Tuesday, 15 September 2015

UPDATE: Surrogacy & Parental Orders

Sir James Munby (President of the Family Division) has been drawing the “boundary line” in the ‘reading down’ of s.54 of the Human Fertilisation and Embryology Act 2008.

This topic was discussed in a recent post: Time for Change? What should Re X mean for surrogacy law in the UK?

Section 54 sets out the requirements that need to be met before the court can grant a parental order to the commissioning parents following the birth of a child to a surrogate. ‘Reading down’ refers to the application of section 3 of the Human Rights Act 1998 which states that legislation:

“...must be read and given effect in a way which is compatible with the Convention rights.

In the recent decision of Re Z [2015] EWFC 73, Munby P refused to grant a parental order to a single father on the basis that he could not bring himself within s.54(1) of HFEA 2008 which states that the application can only be made “by two people”. The principle Convention right the father was invoking was the Article 8 right to a private and family life.

Previously, in Re X [2014] EWHC 3135, Munby P had used the principle of reading down to find that he could make a parental order notwithstanding the fact that the parties could not bring themselves within s.54(3) which required the application to be made with 6 months of the child’s birth.
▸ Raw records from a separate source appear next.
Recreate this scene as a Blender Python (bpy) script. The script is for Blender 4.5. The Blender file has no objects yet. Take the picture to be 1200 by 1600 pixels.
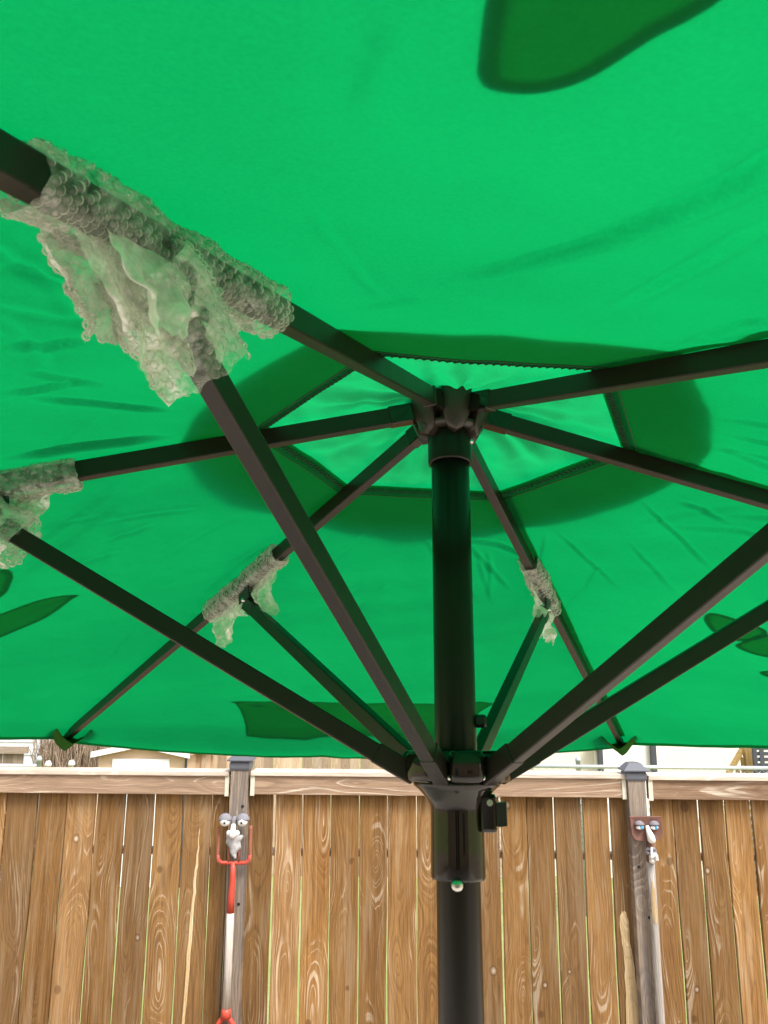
import bpy, bmesh, math, random
from mathutils import Vector, Matrix, noise
random.seed(7)
R_=math.radians; PI=math.pi
scene=bpy.context.scene
COL=scene.collection

# ------------------------------------------------------------------ camera
CAM=Vector((0.0,0.0,2.4))
LEAN=0.10                      # the umbrella leans away from the viewer
PITCH=0.3079-LEAN; YAW=0.0329; ROLL=0.0046
cd=bpy.data.cameras.new('camera'); cam=bpy.data.objects.new('camera',cd); COL.objects.link(cam)
CM=Matrix.Rotation(YAW,4,'Z')@Matrix.Rotation(PI/2+PITCH,4,'X')@Matrix.Rotation(ROLL,4,'Z')
cam.matrix_world=Matrix.Translation(CAM)@CM
cd.sensor_fit='VERTICAL'; cd.sensor_height=36; cd.sensor_width=27
cd.lens=1206.5/1600*36
cd.clip_start=0.02; cd.clip_end=500
cd.dof.use_dof=True; cd.dof.focus_distance=1.25; cd.dof.aperture_fstop=cd.lens/1000/0.0008
scene.camera=cam

# ------------------------------------------------------------------ world, sun, exposure
SUN_EL,SUN_AZ=R_(55),R_(142)   # azimuth clockwise from +Y
w=bpy.data.worlds.new('World'); scene.world=w; w.use_nodes=True
nt=w.node_tree; bg=nt.nodes['Background']
sky=nt.nodes.new('ShaderNodeTexSky'); sky.sky_type='NISHITA'; sky.sun_disc=False
sky.sun_elevation=SUN_EL; sky.sun_rotation=SUN_AZ
sky.air_density=1.0; sky.dust_density=4.0; sky.ozone_density=1.0
hs=nt.nodes.new('ShaderNodeHueSaturation'); hs.inputs['Saturation'].default_value=0.35
nt.links.new(sky.outputs[0],hs.inputs['Color']); nt.links.new(hs.outputs[0],bg.inputs['Color'])
bg.inputs['Strength'].default_value=0.13
sd=bpy.data.lights.new('sun','SUN'); so=bpy.data.objects.new('sun',sd); COL.objects.link(so)
sd.energy=1.5; sd.angle=R_(18); sd.color=(1,.96,.9)
so.rotation_euler=(PI/2-SUN_EL,0,PI-SUN_AZ)
so.location=(0,-3,8)
scene.view_settings.view_transform='Standard'; scene.view_settings.look='None'
scene.view_settings.gamma=1; scene.view_settings.use_curve_mapping=False
scene.view_settings.exposure=1.25
cy=scene.cycles
cy.max_bounces=10; cy.diffuse_bounces=5; cy.glossy_bounces=4; cy.transmission_bounces=8; cy.transparent_max_bounces=24
cy.use_denoising=True; cy.sample_clamp_indirect=8
cy.caustics_reflective=False; cy.caustics_refractive=False

# ------------------------------------------------------------------ helpers
def at(px,py,Y):
    """world point on the plane y=Y that the 1200x1600 photo shows at (px,py)"""
    d=CM.to_3x3()@Vector(((px-600)/1206.5,-(py-800)/1206.5,-1))
    return CAM+d*(Y/d.y)
def link(o,parent=None):
    COL.objects.link(o)
    if parent: o.parent=parent
    return o
def tag(o,label=None,cat=None,group=None,kind=None):
    if label:o['label']=label
    if cat:o['category']=cat
    if group:o['group']=group
    if kind:o['kind']=kind
    return o
def empty(name,loc=(0,0,0),rot=(0,0,0),label=None,cat=None,group=None):
    o=bpy.data.objects.new(name,None); o.empty_display_size=.1; link(o); o.location=loc; o.rotation_euler=rot
    return tag(o,label,cat,group)
class MB:
    def __init__(s): s.v=[];s.f=[];s.sm=[]
    def add(s,vs,fs,smooth=False,M=None):
        b=len(s.v)
        for p in vs:
            p=Vector(p); s.v.append(M@p if M else p)
        for f in fs: s.f.append([b+i for i in f]); s.sm.append(smooth)
        return s
    def box(s,c,size,M=None,bev=0):
        x,y,z=[q/2 for q in size]; c=Vector(c)
        if bev<=0:
            vs=[c+Vector((a*x,b*y,d*z)) for a in(-1,1) for b in(-1,1) for d in(-1,1)]
            fs=[(0,1,3,2),(4,6,7,5),(0,4,5,1),(2,3,7,6),(0,2,6,4),(1,5,7,3)]
            return s.add(vs,fs,False,M)
        bm=bmesh.new(); bmesh.ops.create_cube(bm,size=1)
        for q in bm.verts: q.co=Vector((q.co.x*size[0],q.co.y*size[1],q.co.z*size[2]))
        bmesh.ops.bevel(bm,geom=bm.edges[:],offset=bev,segments=2,affect='EDGES',profile=.5)
        bm.verts.index_update()
        vs=[q.co+c for q in bm.verts]; fs=[[q.index for q in f.verts] for f in bm.faces]; bm.free()
        return s.add(vs,fs,False,M)
    def beam(s,a,b,wd,h,up=(0,0,1),bev=0.0012,lift=None):
        """rectangular bar whose BOTTOM centre line runs a->b"""
        a=Vector(a);b=Vector(b);t=(b-a).normalized();sd=t.cross(Vector(up)).normalized();n=sd.cross(t)
        M=Matrix((sd,t,n)).transposed().to_4x4(); M.translation=(a+b)/2+n*(h/2 if lift is None else lift)
        return s.box((0,0,0),(wd,(b-a).length,h),M,bev)
    def lathe(s,prof,n=32,M=None,smooth=True,capa=True,capb=True):
        vs=[];fs=[]
        for r,z in prof:
            for i in range(n):
                a=2*PI*i/n; vs.append((r*math.cos(a),r*math.sin(a),z))
        for j in range(len(prof)-1):
            for i in range(n):
                k=(i+1)%n; fs.append((j*n+i,j*n+k,(j+1)*n+k,(j+1)*n+i))
        s.add(vs,fs,smooth,M)
        b=len(s.v)-len(vs)
        if capa: s.f.append([b+i for i in range(n)][::-1]); s.sm.append(False)
        if capb: s.f.append([b+(len(prof)-1)*n+i for i in range(n)]); s.sm.append(False)
        return s
    def tube(s,pts,rad,n=6,smooth=True,M=None):
        pts=[Vector(p) for p in pts]; m=len(pts)
        rs=rad if isinstance(rad,(list,tuple)) else [rad]*m
        t0=(pts[1]-pts[0]).normalized(); u=t0.orthogonal().normalized(); vs=[];fs=[]
        for j,p in enumerate(pts):
            t=(pts[min(j+1,m-1)]-pts[max(j-1,0)])
            t=t.normalized() if t.length>1e-9 else t0
            u=(u-t*u.dot(t)); u=u.normalized() if u.length>1e-6 else t.orthogonal().normalized()
            q=t.cross(u)
            for i in range(n):
                a=2*PI*i/n; vs.append(p+(u*math.cos(a)+q*math.sin(a))*rs[j])
        for j in range(m-1):
            for i in range(n):
                k=(i+1)%n; fs.append((j*n+i,j*n+k,(j+1)*n+k,(j+1)*n+i))
        fs.append(tuple(range(n))[::-1]); fs.append(tuple((m-1)*n+i for i in range(n)))
        return s.add(vs,fs,smooth,M)
    def ball(s,c,r,n=16,m=10,M=None,squash=(1,1,1)):
        vs=[];fs=[];c=Vector(c)
        vs.append(c+Vector((0,0,-r*squash[2])))
        for j in range(1,m):
            b=-PI/2+PI*j/m
            for i in range(n):
                a=2*PI*i/n; vs.append(c+Vector((r*math.cos(b)*math.cos(a)*squash[0],r*math.cos(b)*math.sin(a)*squash[1],r*math.sin(b)*squash[2])))
        vs.append(c+Vector((0,0,r*squash[2])))
        for i in range(n): fs.append((0,1+(i+1)%n,1+i))
        for j in range(m-2):
            for i in range(n):
                k=(i+1)%n; fs.append((1+j*n+i,1+j*n+k,1+(j+1)*n+k,1+(j+1)*n+i))
        t=len(vs)-1
        for i in range(n): fs.append((t,1+(m-2)*n+i,1+(m-2)*n+(i+1)%n))
        return s.add(vs,fs,True,M)
    def prism(s,poly,y0,y1,M=None):
        """extrude an x/z outline from y0 to y1"""
        n=len(poly); vs=[(x,y0,z) for x,z in poly]+[(x,y1,z) for x,z in poly]
        fs=[tuple(range(n)),tuple(range(2*n-1,n-1,-1))]+[(i,i+n,(i+1)%n+n,(i+1)%n) for i in range(n)]
        return s.add(vs,fs,False,M)
    def mesh(s,name,mat):
        me=bpy.data.meshes.new(name); me.from_pydata([tuple(p) for p in s.v],[],s.f)
        me.polygons.foreach_set('use_smooth',s.sm)
        if mat: me.materials.append(mat)
        me.update(); return me
    def build(s,name,mat,parent=None,fix=True):
        me=s.mesh(name,mat)
        if fix:
            bm=bmesh.new(); bm.from_mesh(me); bmesh.ops.recalc_face_normals(bm,faces=bm.faces[:]); bm.to_mesh(me); bm.free()
        return link(bpy.data.objects.new(name,me),parent)
def smooth_poly(pts,n=8,closed=True):
    out=[];m=len(pts)
    for i in range(m if closed else m-1):
        g=(lambda j:Vector(pts[j%m])) if closed else (lambda j:Vector(pts[max(0,min(m-1,j))]))
        p0,p1,p2,p3=g(i-1),g(i),g(i+1),g(i+2)
        for k in range(n):
            t=k/n
            out.append(.5*((2*p1)+(p2-p0)*t+(2*p0-5*p1+4*p2-p3)*t*t+(3*p1-p0-3*p2+p3)*t**3))
    return out
def sstep(a,b,x):
    t=max(0,min(1,(x-a)/(b-a))); return t*t*(3-2*t)

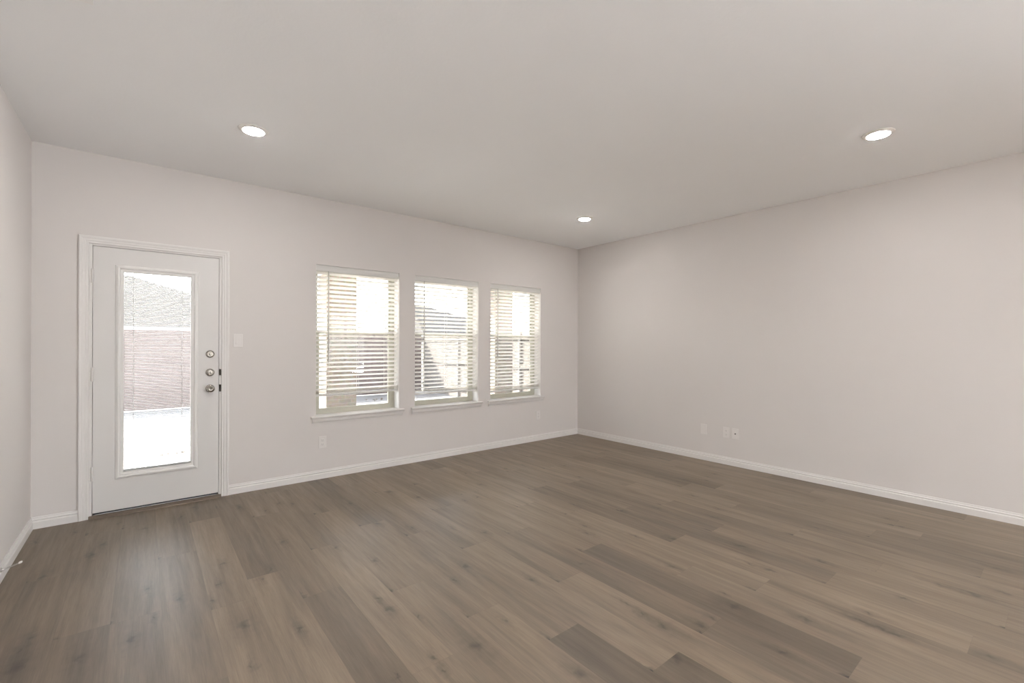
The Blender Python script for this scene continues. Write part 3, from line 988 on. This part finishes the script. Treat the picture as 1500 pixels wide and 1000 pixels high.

Other subsections have also been interpreted to allow parental orders to be made in situations where, on the literal wording of the Act, they could not be made.

This latest judgment distinguishes s.54(1) as going to the very nature of the legislation and clearly reflecting the intention of Government having given the issue due consideration. Munby P therefore concluded that he could not interpret s.54(1) to extend to applications made by a single person. Particular weight was given to the fact that the issue had been debated by Parliament and rejected in the lead up to both HFEA 2008 and its predecessor the HFEA 1990 and extracts from Hansard were quoted in the judgment. No such debate was had in respect of the requirement for the application to be made within 6 months the absence of which was relevant to the decision made in Re X.